Everyone wants the Fed to blink first. Borrowers want cheaper money, businesses want clarity, and investors want a clean calendar of cuts. Instead, a war-driven oil shock is daring the central bank to choose which pain matters more.
What You Should Know
The Federal Reserve is widely expected to hold its benchmark rate steady at its March 18th, 2026, decision. Rising energy prices tied to the Iran war are complicating the inflation outlook, while new data show a weaker-than-expected U.S. jobs picture.

The setup is simple and ugly: inflation risks are growing louder at the same time the labor market is showing signs of fatigue. That is the exact crosscurrent that makes Fed officials allergic to bold moves, because easing too soon can reheat prices, and staying tight too long can crack hiring.
The Fed’s New Problem Is Not Subtle at the Pump
Economists have warned that oil and gasoline spikes do not stay politely contained. They leak into shipping, food, and household bills, and that is how a headline energy move can turn into broader inflation pressure that the Fed cannot ignore.

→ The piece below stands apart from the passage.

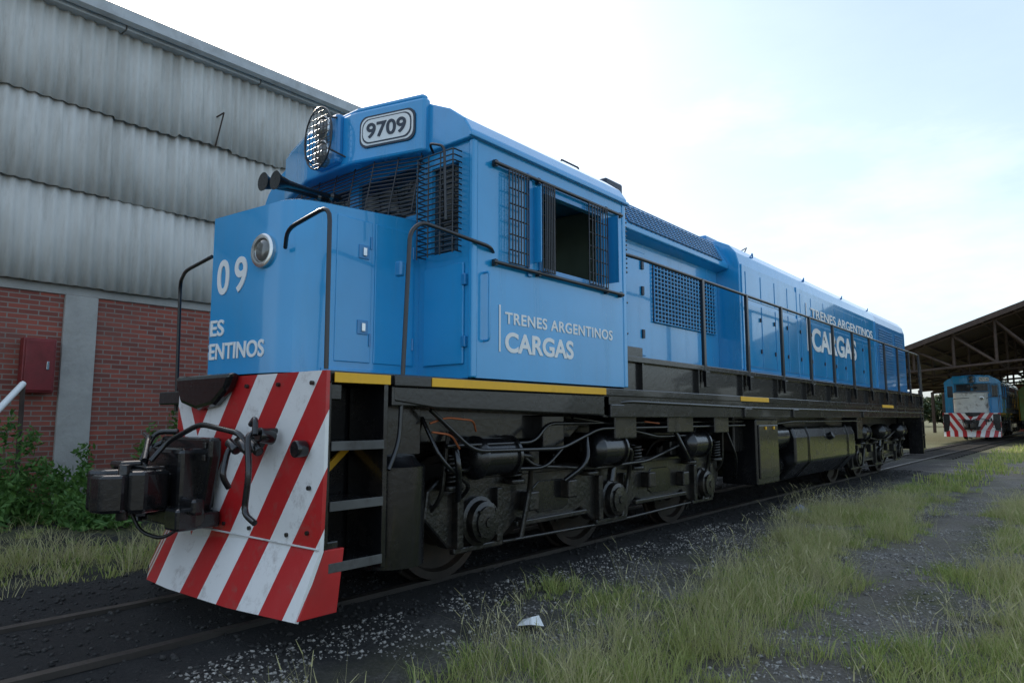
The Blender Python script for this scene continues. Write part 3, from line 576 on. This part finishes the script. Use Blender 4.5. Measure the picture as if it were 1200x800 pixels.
    box('rear_coupler',-.15,.15,20.1,20.75,.82,1.08,BLACK,.03)
    CUR[0]=None

locomotive('diesel_locomotive',(-4.75,0,0),True)
locomotive('diesel_locomotive.001',(-5.6,45.8,0),False)

# ------------------------------------------------------------------ track
empty('railway_track')
for i,x in enumerate((-5.28,-4.22)):
    prism(f'rail_{i}',[(x-.035,.10),(x+.035,.10),(x+.035,.065),(x+.01,.055),(x+.01,-.02),(x-.01,-.02),(x-.01,.055),(x-.035,.065)],'y',-12,110,RAILM)
boxes('sleepers',[(-5.75,-3.75,y,y+.22,-.1,.045+.012*random.random()) for y in np.arange(-11,60,.65)],SLEEP)
CUR[0]=None

lat=rng.random((512,512))
def vn(x,y,s):
    x=x*s+100;y=y*s+100; i=np.floor(x).astype(int);j=np.floor(y).astype(int);fx=x-i;fy=y-j
    fx=fx*fx*(3-2*fx);fy=fy*fy*(3-2*fy); i%=511;j%=511
    return (lat[i,j]*(1-fx)+lat[i+1,j]*fx)*(1-fy)+(lat[i,j+1]*(1-fx)+lat[i+1,j+1]*fx)*fy
def fbm(x,y,s): return vn(x,y,s)*.55+vn(x,y,s*2.3)*.28+vn(x,y,s*5.1)*.17

# ------------------------------------------------------------------ ground
def gz(x,y):
    near=np.clip((np.abs(x+4.75)-1.2)/1.0,0,1)
    return (fbm(x,y,.7)-.5)*.12*near+(fbm(x,y,3)-.5)*.04+.065*(1-near)
xs=np.concatenate([[-500,-200,-80,-40,-25],np.arange(-18,4,.10),[6,10,20,50,120,500]])
ysg=np.concatenate([[-200,-50,-15,-6],np.arange(-2,26,.12),np.arange(26,60,1.0),[70,90,150,300,900]])
X,Y=np.meshgrid(xs,ysg,indexing='ij'); Z=gz(X,Y)
Z[(X<-18)|(X>4)|(Y>26)|(Y<-2)]=0
nx,ny=X.shape; V=np.stack([X,Y,Z],-1).reshape(-1,3)
I=np.arange(nx*ny).reshape(nx,ny); Fq=np.stack([I[:-1,:-1],I[1:,:-1],I[1:,1:],I[:-1,1:]],-1).reshape(-1,4)
me=bpy.data.meshes.new('ground'); me.from_pydata(V.tolist(),[],Fq.tolist()); me.materials.append(groundmat())
me.polygons.foreach_set('use_smooth',[True]*len(me.polygons))
COL.objects.link(bpy.data.objects.new('ground',me))

# ------------------------------------------------------------------ grass
def npmesh(name,V,F3,F4,m):
    me=bpy.data.meshes.new(name)
    nv=len(V); me.vertices.add(nv); me.vertices.foreach_set('co',V.astype(np.float32).ravel())
    loops=[];starts=[];tot=0
    if F4 is not None and len(F4): loops.append(F4.ravel()); starts.append(np.arange(len(F4))*4); tot=len(F4)*4
    if F3 is not None and len(F3): loops.append(F3.ravel()); starts.append(tot+np.arange(len(F3))*3)
    lp=np.concatenate(loops).astype(np.int32); st=np.concatenate(starts).astype(np.int32)
    me.loops.add(len(lp)); me.loops.foreach_set('vertex_index',lp); me.polygons.add(len(st)); me.polygons.foreach_set('loop_start',st)
    me.update(calc_edges=True); me.validate(); me.materials.append(m)
    o=bpy.data.objects.new(name,me); COL.objects.link(o); o.name=name; return o
def blades(name,x,y,h,w,lean,m,dirs=None):
    n=len(x); z=gz(x,y); a=rng.random(n)*2*math.pi; b=rng.random(n)*2*math.pi if dirs is None else dirs
    dx=np.cos(a);dy=np.sin(a); lx=np.cos(b)*lean*h; ly=np.sin(b)*lean*h
    def P(px,py,pz): return np.stack([px,py,pz],-1)
    v0=P(x-dx*w,y-dy*w,z-.01);v1=P(x+dx*w,y+dy*w,z-.01)
    v2=P(x-dx*w*.7+lx*.35,y-dy*w*.7+ly*.35,z+h*.55);v3=P(x+dx*w*.7+lx*.35,y+dy*w*.7+ly*.35,z+h*.55)
    v4=P(x+lx,y+ly,z+h*(1-.25*lean))
    V=np.stack([v0,v1,v2,v3,v4],1).reshape(-1,3); b0=np.arange(n)*5
    F4=np.stack([b0,b0+1,b0+3,b0+2],-1);F3=np.stack([b0+2,b0+3,b0+4],-1)
    return npmesh(name,V,F3,F4,m)
def dens(x,y):
    d=(fbm(x,y,1.1)-.5)*2.4+.10
    d=d+.48*np.exp(-((x+2.2)/.50)**2)*(y<12)+.40*(x>-1.0)-.38*np.exp(-((x+1.5)/.35)**2)
    d=d+.42*np.clip((4.6-y)/1.2,0,1)*(x>-2.95)
    d=d-.8*np.clip((-x-2.75)/.4,0,1)+1.25*np.exp(-((x+3.2)/.36)**2-((y-4.3)/.7)**2)+1.5*np.exp(-((x+3.2)/.5)**2-((y-10.4)/1.3)**2)+.4*(y>12)*(x>-3.3)*(x<-1.9)
    d=np.where((x<-3.45)&(x>-6.4),d-.5,d)
    d=np.where(x<-6.6,(fbm(x,y,.6)-.5)*1.6+.30+.35*np.exp(-((x+7.6)/.8)**2),d)
    return np.clip(d*1.4,0,1)
def tufts(n,per,x0,x1,y0,y1,pw,rad):
    x=rng.uniform(x0,x1,n); y=y0+(y1-y0)*rng.random(n)**pw; d=dens(x,y); k=rng.random(n)<d**1.3; k&=~((x>-5.9)&(x<-3.75)); x=x[k];y=y[k];d=d[k]
    hm=(.40+1.0*rng.random(len(x)))*(.35+.65*d)
    cnt=rng.poisson(per,len(x)); X=np.repeat(x,cnt);Y=np.repeat(y,cnt);Hm=np.repeat(hm,cnt)
    th=rng.random(len(X))*2*math.pi; r=rad*rng.random(len(X))**.7
    return X+np.cos(th)*r,Y+np.sin(th)*r,Hm,th+rng.normal(0,.5,len(X))
x,y,hm,th=tufts(14500,15,-3.75,1.2,1.2,16,1.4,.055)
blades('grass',x,y,(.035+.14*rng.random(len(x)))*hm,.0016+.0016*rng.random(len(x)),.35+.8*rng.random(len(x)),GRASS,th)
x,y,hm,th=tufts(6000,9,-3.75,1.2,1.3,14,1.4,.05)
k=fbm(x,y,.9)>.38; x,y,hm,th=x[k],y[k],hm[k],th[k]
blades('dry_grass',x,y,(.13+.29*rng.random(len(x)))*hm,.0011+.0008*rng.random(len(x)),.3+.6*rng.random(len(x)),STRAW,th)
x,y,hm,th=tufts(9000,6,-3.8,8,16,46,1,.15)
blades('grass.001',x,y,(.06+.16*rng.random(len(x)))*hm,.008+.006*rng.random(len(x)),.5*rng.random(len(x)),GRASS,th)
x,y,hm,th=tufts(4200,13,-11.9,-6.4,-1,14,1,.08); blades('grass.002',x,y,(.06+.19*rng.random(len(x)))*hm,.003+.003*rng.random(len(x)),.3+.7*rng.random(len(x)),GRASS,th)
x,y,hm,th=tufts(2200,10,-10.5,-6.4,-1,9,1,.08); blades('dry_grass.001',x,y,(.15+.28*rng.random(len(x)))*hm,.0024+.001*rng.random(len(x)),.4+.7*rng.random(len(x)),STRAW,th)
n=9000; x=rng.uniform(-3.6,1.0,n); y=1.6+11*rng.random(n)**1.3; k=(fbm(x,y,.9)>.42)&(rng.random(n)<dens(x,y)); x=x[k];y=y[k]; n=len(x)
h=.16+.22*rng.random(n); z=gz(x,y); a=rng.random(n)*6.28; lx=np.cos(a)*.1;ly=np.sin(a)*.1
def ribs(P0,P1,w0,w1):
    n=len(P0); d=rng.random(n)*6.28; o=np.stack([np.cos(d),np.sin(d),0*d],-1)
    V=np.stack([P0-o*w0,P0+o*w0,P1+o*w1,P1-o*w1],1).reshape(-1,3); b=np.arange(n)*4
    return V,np.stack([b,b+1,b+2,b+3],-1)
P0=np.stack([x,y,z],-1);P1=np.stack([x+lx,y+ly,z+h],-1);P2=P1+np.stack([lx*.5,ly*.5,.05+0*x],-1)
Va,Fa=ribs(P0,P1,.0009,.0009);Vb,Fb=ribs(P1,P2,.0035,.001)
npmesh('grass_seed_heads',np.concatenate([Va,Vb]),None,np.concatenate([Fa,Fb+len(Va)]),STRAW)

def stones(name,x,y,s,m):
    n=len(x); z=gz(x,y)+s*.25; base=np.array([(1,0,0),(-1,0,0),(0,1,0),(0,-1,0),(0,0,.7),(0,0,-.7)])
    R=rng.normal(size=(n,3,3)); Q=np.linalg.qr(R)[0]; sc=s[:,None,None]*(.6+.8*rng.random((n,6,1)))
    V=np.einsum('nij,kj->nki',Q,base)*sc*np.array([1,1,.7])+np.stack([x,y,z],-1)[:,None,:]
    f=np.array([(0,2,4),(2,1,4),(1,3,4),(3,0,4),(2,0,5),(1,2,5),(3,1,5),(0,3,5)])
    F=(f[None]+np.arange(n)[:,None,None]*6).reshape(-1,3)
    return npmesh(name,V.reshape(-1,3),F,None,m)
n=38000; x=rng.uniform(-3.8,.5,n); y=1.2+13*rng.random(n)**1.3; k=(rng.random(n)<(1.1-dens(x,y)))&(fbm(x,y,1.3)>.40); x=x[k];y=y[k]
stones('gravel',x,y,.005+.013*rng.random(len(x))**2.5,STONE)
n=12000; x=rng.uniform(-6.6,-3.4,n); y=rng.uniform(-1,20,n); stones('ballast',x,y,.008+.018*rng.random(n)**2,M('cinder_stone',(.035,.033,.031),.9,var=.5,ns=9))

mesh('litter_paper',[(-2.98,3.55,.05),(-2.88,3.58,.07),(-2.84,3.66,.05),(-2.93,3.72,.09),(-3.02,3.66,.06),(-2.92,3.63,.10)],[(0,1,5),(1,2,5),(2,3,5),(3,4,5),(4,0,5)],WHITE)
mesh('litter_bag',[(-3.5,10.2,.03),(-3.25,10.2,.05),(-3.2,10.5,.04),(-3.45,10.55,.03),(-3.35,10.35,.16)],[(0,1,4),(1,2,4),(2,3,4),(3,0,4)],M('blue_bag',(.12,.18,.5),.4))

# ------------------------------------------------------------------ leafy weeds
def leaves(name,cs,n,size,m):
    P=[]
    for (cx,cy,cz,rx,ry,rz) in cs:
        k=int(n*rx*ry*rz*8)+60; u=rng.normal(size=(k,3)); u/=np.linalg.norm(u,axis=1)[:,None]; r=rng.random(k)[:,None]**.45
        P.append(u*r*np.array([rx,ry,rz])+np.array([cx,cy,cz]))
    P=np.concatenate(P); P=P[P[:,2]>.0]; n=len(P)
    a=rng.normal(size=(n,3)); a/=np.linalg.norm(a,axis=1)[:,None]; b=np.cross(a,rng.normal(size=(n,3))); b/=np.linalg.norm(b,axis=1)[:,None]
    s=(size*(.5+rng.random(n)))[:,None]
    V=np.stack([P-a*s,P-b*s*.35,P+a*s,P+b*s*.35],1).reshape(-1,3); i=np.arange(n)*4
    return npmesh(name,V,None,np.stack([i,i+1,i+2,i+3],-1),m)
def bush(name,c,r,hh,k,n=700,size=.05):
    cs=[]
    for _ in range(k):
        a=random.random()*6.28; d=random.random()**.5*r; hz=hh*random.uniform(.3,1)*(1-.5*d/r)
        cx=max(-11.6,c[0]+math.cos(a)*d*.7); cy=c[1]+math.sin(a)*d
        for q in range(3):
            t=(q+.6)/3; cs.append((cx+random.uniform(-.1,.1),cy+random.uniform(-.12,.12),hz*t,.22*(1.2-t)+.06,.24*(1.2-t)+.06,hz*.2))
    return leaves(name,cs,n,size,LEAF)
bush('weed_bush',(-11.0,2.2,0),1.3,2.1,28)
bush('weed_bush.001',(-11.2,5.4,0),1.2,2.3,26)
bush('weed_bush.002',(-10.3,3.6,0),1.6,.9,18)
bush('weed_bush.003',(-11.3,8.0,0),1.5,1.5,14)
bush('weed_bush.004',(-10.2,0.6,0),1.4,1.2,14)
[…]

That risk lands on top of an inflation baseline that was already not cooperating. The Fed’s preferred inflation gauge, the Personal Consumption Expenditures price index, showed prices rising in January, before the full energy shock was even in the rearview mirror.

Markets Are Quietly Pricing Out the Cut Party
Futures traders are not subtle, either. CME FedWatch has pegged the odds of a hold at the March 18th meeting at about 99%, with markets also leaning toward holds in late April and June as the energy story stretches the timeline.
Some forecasters are now talking like 2026 could deliver fewer cuts than the public was counting on. EY-Parthenon chief economist Gregory Daco put it bluntly in a note to investors: “It is entirely plausible that the Fed won’t deliver any rate cuts this year.”
The Squeeze on Workers Raises the Stakes
The other side of the vice is hiring. The February employment report showed employers shedding 92,000 jobs, a downside surprise that undercuts the idea that the economy can effortlessly absorb higher-for-longer rates.
“This could create a dilemma for the central bank: cut the fed funds rate to support the labor market, and inflation could move even higher, or keep the fed funds rate where it is and risk further weakness in the labor market.”
That dilemma is where the power dynamics get real. The Fed is supposed to be insulated, but every month that borrowing costs stay elevated, pressure builds from voters, industries, and elected officials who want someone to blame for mortgages, credit cards, and layoffs.
For now, the path of least regret looks like a hold, plus hawkish caution, until energy prices cool or the job market forces the issue. Watch the next inflation prints, watch oil, and watch whether officials start signaling that the first cut is no longer a calendar event.